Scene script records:

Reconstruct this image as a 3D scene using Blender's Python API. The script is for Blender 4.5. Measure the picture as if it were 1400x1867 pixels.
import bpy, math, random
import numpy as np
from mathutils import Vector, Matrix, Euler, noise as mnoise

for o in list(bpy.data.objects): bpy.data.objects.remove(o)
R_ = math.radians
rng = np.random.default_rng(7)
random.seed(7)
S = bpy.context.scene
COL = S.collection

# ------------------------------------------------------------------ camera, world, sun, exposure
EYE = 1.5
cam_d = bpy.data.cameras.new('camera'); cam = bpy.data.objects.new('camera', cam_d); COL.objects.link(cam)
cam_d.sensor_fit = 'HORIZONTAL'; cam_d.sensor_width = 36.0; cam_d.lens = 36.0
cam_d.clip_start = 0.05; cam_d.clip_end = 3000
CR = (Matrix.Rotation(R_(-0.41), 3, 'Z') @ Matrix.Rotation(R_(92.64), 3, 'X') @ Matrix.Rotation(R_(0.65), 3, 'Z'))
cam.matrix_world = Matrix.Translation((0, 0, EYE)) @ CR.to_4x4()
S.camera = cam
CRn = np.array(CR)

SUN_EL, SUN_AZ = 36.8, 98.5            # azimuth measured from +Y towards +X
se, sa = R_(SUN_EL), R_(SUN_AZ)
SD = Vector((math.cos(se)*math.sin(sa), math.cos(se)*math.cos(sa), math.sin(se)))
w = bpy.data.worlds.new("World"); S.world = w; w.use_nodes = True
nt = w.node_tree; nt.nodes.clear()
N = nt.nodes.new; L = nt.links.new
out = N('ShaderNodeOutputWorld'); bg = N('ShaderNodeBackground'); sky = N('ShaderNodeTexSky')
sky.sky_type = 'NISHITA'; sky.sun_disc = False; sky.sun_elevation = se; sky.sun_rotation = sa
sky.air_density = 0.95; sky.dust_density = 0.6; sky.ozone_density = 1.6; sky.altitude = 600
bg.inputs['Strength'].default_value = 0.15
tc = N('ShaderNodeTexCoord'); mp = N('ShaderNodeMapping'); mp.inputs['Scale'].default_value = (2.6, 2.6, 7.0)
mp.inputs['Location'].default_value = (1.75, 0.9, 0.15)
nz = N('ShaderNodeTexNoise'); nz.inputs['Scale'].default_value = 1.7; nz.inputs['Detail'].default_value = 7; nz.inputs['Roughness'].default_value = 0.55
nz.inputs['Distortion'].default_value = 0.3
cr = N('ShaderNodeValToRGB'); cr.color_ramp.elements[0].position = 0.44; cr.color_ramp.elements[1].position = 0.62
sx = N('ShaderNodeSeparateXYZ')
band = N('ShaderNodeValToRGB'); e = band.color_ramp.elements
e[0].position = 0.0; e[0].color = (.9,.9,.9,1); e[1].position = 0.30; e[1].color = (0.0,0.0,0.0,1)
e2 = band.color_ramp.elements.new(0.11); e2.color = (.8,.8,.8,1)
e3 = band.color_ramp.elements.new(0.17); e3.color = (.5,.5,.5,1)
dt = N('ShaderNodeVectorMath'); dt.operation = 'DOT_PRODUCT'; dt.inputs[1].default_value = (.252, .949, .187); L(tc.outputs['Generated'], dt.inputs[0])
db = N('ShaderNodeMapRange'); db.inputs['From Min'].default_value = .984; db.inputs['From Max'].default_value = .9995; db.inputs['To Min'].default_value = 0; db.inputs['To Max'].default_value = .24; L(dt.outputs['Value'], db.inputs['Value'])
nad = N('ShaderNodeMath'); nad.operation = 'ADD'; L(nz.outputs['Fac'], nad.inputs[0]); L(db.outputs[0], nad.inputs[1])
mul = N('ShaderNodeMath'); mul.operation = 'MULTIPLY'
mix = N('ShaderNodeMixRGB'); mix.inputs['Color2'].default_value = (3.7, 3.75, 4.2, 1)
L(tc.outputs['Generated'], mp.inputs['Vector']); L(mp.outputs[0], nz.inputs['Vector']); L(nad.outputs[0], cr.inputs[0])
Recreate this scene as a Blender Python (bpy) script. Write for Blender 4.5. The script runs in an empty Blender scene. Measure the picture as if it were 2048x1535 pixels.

- Your instructions -
Type out the entries again, word for word.

- Full output -
Reconstruct this image as a 3D scene using Blender's Python API. The script is for Blender 4.5. Measure the picture as if it were 1400x1867 pixels.
import bpy, math, random
import numpy as np
from mathutils import Vector, Matrix, Euler, noise as mnoise

for o in list(bpy.data.objects): bpy.data.objects.remove(o)
R_ = math.radians
rng = np.random.default_rng(7)
random.seed(7)
S = bpy.context.scene
COL = S.collection

# ------------------------------------------------------------------ camera, world, sun, exposure
EYE = 1.5
cam_d = bpy.data.cameras.new('camera'); cam = bpy.data.objects.new('camera', cam_d); COL.objects.link(cam)
cam_d.sensor_fit = 'HORIZONTAL'; cam_d.sensor_width = 36.0; cam_d.lens = 36.0
cam_d.clip_start = 0.05; cam_d.clip_end = 3000
CR = (Matrix.Rotation(R_(-0.41), 3, 'Z') @ Matrix.Rotation(R_(92.64), 3, 'X') @ Matrix.Rotation(R_(0.65), 3, 'Z'))
cam.matrix_world = Matrix.Translation((0, 0, EYE)) @ CR.to_4x4()
S.camera = cam
CRn = np.array(CR)

SUN_EL, SUN_AZ = 36.8, 98.5            # azimuth measured from +Y towards +X
se, sa = R_(SUN_EL), R_(SUN_AZ)
SD = Vector((math.cos(se)*math.sin(sa), math.cos(se)*math.cos(sa), math.sin(se)))
w = bpy.data.worlds.new("World"); S.world = w; w.use_nodes = True
nt = w.node_tree; nt.nodes.clear()
N = nt.nodes.new; L = nt.links.new
out = N('ShaderNodeOutputWorld'); bg = N('ShaderNodeBackground'); sky = N('ShaderNodeTexSky')
sky.sky_type = 'NISHITA'; sky.sun_disc = False; sky.sun_elevation = se; sky.sun_rotation = sa
sky.air_density = 0.95; sky.dust_density = 0.6; sky.ozone_density = 1.6; sky.altitude = 600
bg.inputs['Strength'].default_value = 0.15
tc = N('ShaderNodeTexCoord'); mp = N('ShaderNodeMapping'); mp.inputs['Scale'].default_value = (2.6, 2.6, 7.0)
mp.inputs['Location'].default_value = (1.75, 0.9, 0.15)
nz = N('ShaderNodeTexNoise'); nz.inputs['Scale'].default_value = 1.7; nz.inputs['Detail'].default_value = 7; nz.inputs['Roughness'].default_value = 0.55
nz.inputs['Distortion'].default_value = 0.3
cr = N('ShaderNodeValToRGB'); cr.color_ramp.elements[0].position = 0.44; cr.color_ramp.elements[1].position = 0.62
sx = N('ShaderNodeSeparateXYZ')
band = N('ShaderNodeValToRGB'); e = band.color_ramp.elements
e[0].position = 0.0; e[0].color = (.9,.9,.9,1); e[1].position = 0.30; e[1].color = (0.0,0.0,0.0,1)
e2 = band.color_ramp.elements.new(0.11); e2.color = (.8,.8,.8,1)
e3 = band.color_ramp.elements.new(0.17); e3.color = (.5,.5,.5,1)
dt = N('ShaderNodeVectorMath'); dt.operation = 'DOT_PRODUCT'; dt.inputs[1].default_value = (.252, .949, .187); L(tc.outputs['Generated'], dt.inputs[0])
db = N('ShaderNodeMapRange'); db.inputs['From Min'].default_value = .984; db.inputs['From Max'].default_value = .9995; db.inputs['To Min'].default_value = 0; db.inputs['To Max'].default_value = .24; L(dt.outputs['Value'], db.inputs['Value'])
nad = N('ShaderNodeMath'); nad.operation = 'ADD'; L(nz.outputs['Fac'], nad.inputs[0]); L(db.outputs[0], nad.inputs[1])
mul = N('ShaderNodeMath'); mul.operation = 'MULTIPLY'
mix = N('ShaderNodeMixRGB'); mix.inputs['Color2'].default_value = (3.7, 3.75, 4.2, 1)
L(tc.outputs['Generated'], mp.inputs['Vector']); L(mp.outputs[0], nz.inputs['Vector']); L(nad.outputs[0], cr.inputs[0])
Recreate this scene as a Blender Python (bpy) script. Write for Blender 4.5. The script runs in an empty Blender scene. Measure the picture as if it were 2048x1535 pixels.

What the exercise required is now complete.